Giggles emerging from the treetops was not an uncommon occurrence on 5th Avenue. Bike Olympics and “Hot Lava” occupied busy little feet, and home-recorded radio shows were accompanied by the electric drum theme song. Quarters and pennies piled in small mounds across the floor, car games galore driving down I-5 to Palm Springs, and drives to Indian Beach just for the sake of taking a drive. While random, and perhaps a tad bit silly, all of these activities have one thing in common: the two blond haired wonders who enjoyed them together.
I grew up desperately wanting an older brother. There was a notion that an older brother would protect me, carrying me way up high on his broad shoulders. He never came, but if I had dropped the stereotypes built so firmly inside me, I’d have seen that I didn’t need a brother—I had an older sister. Holly and I had our moments of persistent bickering, and my ever present ability to nag didn’t help. I’m sad to say I lived up to the little sister role in every way possible—I was a pest, I tattled, I bit and she got in trouble for it, but I also adored her, looked up to her, and wanted to spend every moment knowing she approved of me.

My parents diligently encouraged us to love each other, even on days we wanted nothing more than space. They taught us how to show love in our own ways, how to spend time together enjoying each other’s different interests, and most of all they taught us to never let go.

Holly is my sister, but she is also my friend. I look up to her, I yearn to spend time with her, and I love her. I can remember a time when I confessed a terrible mistake I’d made, and her response was, “It’s going to be okay—I still love you, and I’m here for you.” It is these moments I see the love my parents instilled in us. We’re not tiny girls running around putting on puppet shows anymore, but the bond between us only grows stronger.

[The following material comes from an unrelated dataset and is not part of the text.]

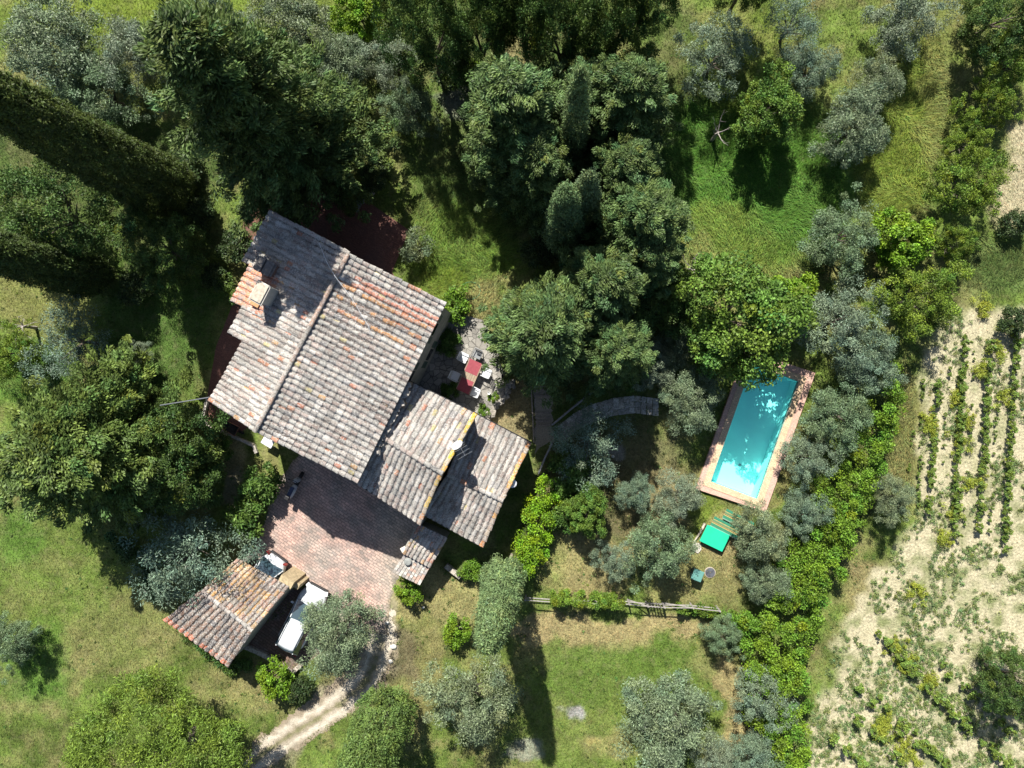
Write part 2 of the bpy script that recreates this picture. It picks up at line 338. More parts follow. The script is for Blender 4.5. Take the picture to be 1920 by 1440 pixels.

I love Holly dearly. I’m not always very good at showing it or even saying it, but I hope she understands that there is a deep longing inside me telling me that part of me exists because of her. She influences me. An older brother could’ve never lived up to Holly. She’s the full package, and I’m so thankful to have her as my older sister.

1 comment:

Anonymous said...

probably shouldn't have read this before work. being emotionally unstable while reading this made for a great way to start my wednesday! thank you, heather - i love you sooo much! i wish you were closer so that we could spend more time together. soon, very soon i hope!